### Requirements
Start at the first line of the material below and retype each line through the one containing "sc.camera = cam", exactly.

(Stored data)

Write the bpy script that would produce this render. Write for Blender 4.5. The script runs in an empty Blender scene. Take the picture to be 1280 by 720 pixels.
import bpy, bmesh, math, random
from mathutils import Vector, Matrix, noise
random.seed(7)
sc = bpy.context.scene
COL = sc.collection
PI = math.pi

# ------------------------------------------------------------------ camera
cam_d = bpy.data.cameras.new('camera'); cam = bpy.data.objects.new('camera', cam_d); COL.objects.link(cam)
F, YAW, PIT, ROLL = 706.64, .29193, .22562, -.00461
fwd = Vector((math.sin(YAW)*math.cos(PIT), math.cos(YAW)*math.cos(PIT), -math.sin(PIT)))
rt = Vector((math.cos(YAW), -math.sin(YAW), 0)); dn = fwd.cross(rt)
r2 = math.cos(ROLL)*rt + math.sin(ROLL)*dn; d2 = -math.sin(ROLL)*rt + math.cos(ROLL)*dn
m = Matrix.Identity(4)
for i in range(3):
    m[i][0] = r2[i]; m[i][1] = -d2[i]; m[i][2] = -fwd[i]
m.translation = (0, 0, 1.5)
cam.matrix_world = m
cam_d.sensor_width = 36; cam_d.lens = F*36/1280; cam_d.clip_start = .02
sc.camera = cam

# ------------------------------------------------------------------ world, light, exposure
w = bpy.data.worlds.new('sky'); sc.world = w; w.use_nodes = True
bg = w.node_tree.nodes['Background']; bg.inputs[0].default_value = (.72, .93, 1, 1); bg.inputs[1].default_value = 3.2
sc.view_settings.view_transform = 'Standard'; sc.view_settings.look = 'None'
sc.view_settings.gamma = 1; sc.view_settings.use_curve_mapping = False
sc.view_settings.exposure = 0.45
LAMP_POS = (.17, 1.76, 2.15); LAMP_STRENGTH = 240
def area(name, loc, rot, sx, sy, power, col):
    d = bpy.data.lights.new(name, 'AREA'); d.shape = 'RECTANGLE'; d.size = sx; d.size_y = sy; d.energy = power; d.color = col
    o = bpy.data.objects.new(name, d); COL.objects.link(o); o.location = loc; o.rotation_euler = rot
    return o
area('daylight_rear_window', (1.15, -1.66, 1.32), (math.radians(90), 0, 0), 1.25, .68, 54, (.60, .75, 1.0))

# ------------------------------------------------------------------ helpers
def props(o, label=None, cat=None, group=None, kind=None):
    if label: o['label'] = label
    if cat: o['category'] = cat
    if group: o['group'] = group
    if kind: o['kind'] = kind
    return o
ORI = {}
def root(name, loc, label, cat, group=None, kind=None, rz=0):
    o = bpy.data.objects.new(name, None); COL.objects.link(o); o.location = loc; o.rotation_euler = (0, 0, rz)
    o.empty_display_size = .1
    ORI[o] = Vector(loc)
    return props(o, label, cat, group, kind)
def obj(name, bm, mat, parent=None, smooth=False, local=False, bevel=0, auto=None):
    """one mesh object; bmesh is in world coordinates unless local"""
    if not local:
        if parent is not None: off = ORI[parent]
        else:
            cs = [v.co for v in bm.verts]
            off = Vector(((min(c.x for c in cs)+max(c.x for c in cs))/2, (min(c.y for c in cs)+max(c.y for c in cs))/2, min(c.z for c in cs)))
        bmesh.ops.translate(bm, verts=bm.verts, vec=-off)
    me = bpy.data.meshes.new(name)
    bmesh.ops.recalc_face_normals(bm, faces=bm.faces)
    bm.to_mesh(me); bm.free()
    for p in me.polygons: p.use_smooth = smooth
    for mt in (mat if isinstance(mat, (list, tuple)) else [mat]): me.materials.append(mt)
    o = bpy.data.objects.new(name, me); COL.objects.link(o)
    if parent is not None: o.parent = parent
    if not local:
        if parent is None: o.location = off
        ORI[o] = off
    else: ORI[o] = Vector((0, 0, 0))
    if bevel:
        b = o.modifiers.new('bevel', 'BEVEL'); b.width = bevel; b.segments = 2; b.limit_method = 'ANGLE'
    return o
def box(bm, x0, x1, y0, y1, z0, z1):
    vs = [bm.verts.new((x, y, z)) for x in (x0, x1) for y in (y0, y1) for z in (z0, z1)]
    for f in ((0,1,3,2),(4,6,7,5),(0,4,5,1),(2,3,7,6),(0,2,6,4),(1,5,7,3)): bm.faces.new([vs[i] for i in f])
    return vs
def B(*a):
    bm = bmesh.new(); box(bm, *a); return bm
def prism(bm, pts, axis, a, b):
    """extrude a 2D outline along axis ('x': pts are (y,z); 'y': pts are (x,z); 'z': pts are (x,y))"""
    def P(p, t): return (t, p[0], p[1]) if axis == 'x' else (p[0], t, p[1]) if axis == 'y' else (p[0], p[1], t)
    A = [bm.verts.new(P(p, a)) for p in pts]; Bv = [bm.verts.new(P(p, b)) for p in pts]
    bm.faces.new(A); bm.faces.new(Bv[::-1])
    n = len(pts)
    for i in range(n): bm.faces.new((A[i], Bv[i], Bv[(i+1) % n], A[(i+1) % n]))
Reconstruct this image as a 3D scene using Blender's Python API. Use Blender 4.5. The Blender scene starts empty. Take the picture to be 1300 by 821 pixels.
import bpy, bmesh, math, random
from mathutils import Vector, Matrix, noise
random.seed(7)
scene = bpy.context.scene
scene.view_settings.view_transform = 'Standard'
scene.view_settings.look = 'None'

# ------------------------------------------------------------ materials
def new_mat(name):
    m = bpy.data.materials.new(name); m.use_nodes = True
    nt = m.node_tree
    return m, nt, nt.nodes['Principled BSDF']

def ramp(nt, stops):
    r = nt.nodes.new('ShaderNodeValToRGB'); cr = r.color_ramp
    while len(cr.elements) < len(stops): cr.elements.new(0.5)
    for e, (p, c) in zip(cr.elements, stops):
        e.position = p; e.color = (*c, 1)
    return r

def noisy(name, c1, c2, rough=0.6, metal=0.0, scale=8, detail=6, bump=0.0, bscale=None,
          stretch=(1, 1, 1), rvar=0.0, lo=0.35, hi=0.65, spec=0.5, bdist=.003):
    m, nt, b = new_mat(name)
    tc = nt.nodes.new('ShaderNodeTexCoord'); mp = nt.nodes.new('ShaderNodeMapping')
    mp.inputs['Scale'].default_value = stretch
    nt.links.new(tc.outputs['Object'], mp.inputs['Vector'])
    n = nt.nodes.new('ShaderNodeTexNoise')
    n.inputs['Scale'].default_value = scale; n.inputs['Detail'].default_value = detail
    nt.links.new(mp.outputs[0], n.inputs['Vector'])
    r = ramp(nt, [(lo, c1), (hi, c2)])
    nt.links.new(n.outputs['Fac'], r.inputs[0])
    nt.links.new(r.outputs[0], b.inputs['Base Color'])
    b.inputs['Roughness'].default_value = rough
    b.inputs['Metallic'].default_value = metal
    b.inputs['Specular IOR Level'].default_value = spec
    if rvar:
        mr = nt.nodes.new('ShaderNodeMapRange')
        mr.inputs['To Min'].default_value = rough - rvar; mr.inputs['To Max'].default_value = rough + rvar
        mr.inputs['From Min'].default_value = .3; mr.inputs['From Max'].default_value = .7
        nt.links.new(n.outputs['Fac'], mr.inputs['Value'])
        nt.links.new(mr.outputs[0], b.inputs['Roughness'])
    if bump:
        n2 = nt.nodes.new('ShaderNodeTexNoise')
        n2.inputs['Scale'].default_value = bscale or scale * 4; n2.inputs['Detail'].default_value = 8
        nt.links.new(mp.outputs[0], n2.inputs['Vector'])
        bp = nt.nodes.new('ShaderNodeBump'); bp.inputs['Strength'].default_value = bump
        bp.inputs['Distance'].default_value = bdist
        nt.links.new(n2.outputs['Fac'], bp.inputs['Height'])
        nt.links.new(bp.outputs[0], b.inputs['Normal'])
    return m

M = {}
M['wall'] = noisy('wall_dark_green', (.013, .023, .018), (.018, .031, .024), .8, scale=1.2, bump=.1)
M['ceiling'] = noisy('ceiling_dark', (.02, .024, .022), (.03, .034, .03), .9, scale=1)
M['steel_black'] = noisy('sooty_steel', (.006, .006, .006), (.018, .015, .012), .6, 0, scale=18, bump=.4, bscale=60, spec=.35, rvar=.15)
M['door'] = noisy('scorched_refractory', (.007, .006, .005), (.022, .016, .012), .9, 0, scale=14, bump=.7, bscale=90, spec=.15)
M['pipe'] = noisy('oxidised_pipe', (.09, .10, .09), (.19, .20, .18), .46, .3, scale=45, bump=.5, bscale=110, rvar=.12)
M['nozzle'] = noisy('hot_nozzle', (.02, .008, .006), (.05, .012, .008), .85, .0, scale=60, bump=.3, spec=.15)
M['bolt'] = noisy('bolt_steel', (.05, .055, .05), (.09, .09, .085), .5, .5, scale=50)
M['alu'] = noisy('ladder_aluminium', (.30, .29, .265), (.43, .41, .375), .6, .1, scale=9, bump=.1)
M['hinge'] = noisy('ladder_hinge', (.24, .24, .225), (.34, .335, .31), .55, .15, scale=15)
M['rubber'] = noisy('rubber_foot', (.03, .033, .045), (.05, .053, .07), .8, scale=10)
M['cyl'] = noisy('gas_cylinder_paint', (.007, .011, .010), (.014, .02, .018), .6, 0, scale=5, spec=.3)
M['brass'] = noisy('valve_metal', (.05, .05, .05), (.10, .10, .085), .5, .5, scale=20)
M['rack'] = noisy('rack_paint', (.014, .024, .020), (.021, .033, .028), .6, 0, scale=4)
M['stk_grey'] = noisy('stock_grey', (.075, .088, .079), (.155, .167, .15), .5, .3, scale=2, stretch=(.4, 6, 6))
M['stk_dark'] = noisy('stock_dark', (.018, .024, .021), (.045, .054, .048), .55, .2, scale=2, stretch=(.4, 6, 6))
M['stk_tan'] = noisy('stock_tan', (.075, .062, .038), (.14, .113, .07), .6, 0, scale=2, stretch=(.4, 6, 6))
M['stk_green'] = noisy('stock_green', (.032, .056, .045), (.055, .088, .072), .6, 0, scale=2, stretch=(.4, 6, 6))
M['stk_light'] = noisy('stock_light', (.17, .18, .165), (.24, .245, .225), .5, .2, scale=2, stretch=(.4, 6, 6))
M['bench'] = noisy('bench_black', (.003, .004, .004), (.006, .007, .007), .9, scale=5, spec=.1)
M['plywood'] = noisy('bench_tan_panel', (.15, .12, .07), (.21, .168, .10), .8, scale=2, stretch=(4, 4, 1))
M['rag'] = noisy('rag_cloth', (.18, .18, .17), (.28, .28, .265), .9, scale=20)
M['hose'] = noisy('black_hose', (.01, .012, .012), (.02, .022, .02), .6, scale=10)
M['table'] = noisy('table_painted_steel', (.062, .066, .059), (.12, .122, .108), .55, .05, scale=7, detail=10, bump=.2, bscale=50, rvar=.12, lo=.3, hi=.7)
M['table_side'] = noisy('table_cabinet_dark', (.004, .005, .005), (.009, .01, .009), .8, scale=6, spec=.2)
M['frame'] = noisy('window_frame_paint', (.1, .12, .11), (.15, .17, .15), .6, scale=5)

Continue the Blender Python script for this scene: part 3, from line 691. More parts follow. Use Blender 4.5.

### Completed task
Write the bpy script that would produce this render. Write for Blender 4.5. The script runs in an empty Blender scene. Take the picture to be 1280 by 720 pixels.
import bpy, bmesh, math, random
from mathutils import Vector, Matrix, noise
random.seed(7)
sc = bpy.context.scene
COL = sc.collection
PI = math.pi

# ------------------------------------------------------------------ camera
cam_d = bpy.data.cameras.new('camera'); cam = bpy.data.objects.new('camera', cam_d); COL.objects.link(cam)
F, YAW, PIT, ROLL = 706.64, .29193, .22562, -.00461
fwd = Vector((math.sin(YAW)*math.cos(PIT), math.cos(YAW)*math.cos(PIT), -math.sin(PIT)))
rt = Vector((math.cos(YAW), -math.sin(YAW), 0)); dn = fwd.cross(rt)
r2 = math.cos(ROLL)*rt + math.sin(ROLL)*dn; d2 = -math.sin(ROLL)*rt + math.cos(ROLL)*dn
m = Matrix.Identity(4)
for i in range(3):
    m[i][0] = r2[i]; m[i][1] = -d2[i]; m[i][2] = -fwd[i]
m.translation = (0, 0, 1.5)
cam.matrix_world = m
cam_d.sensor_width = 36; cam_d.lens = F*36/1280; cam_d.clip_start = .02
sc.camera = cam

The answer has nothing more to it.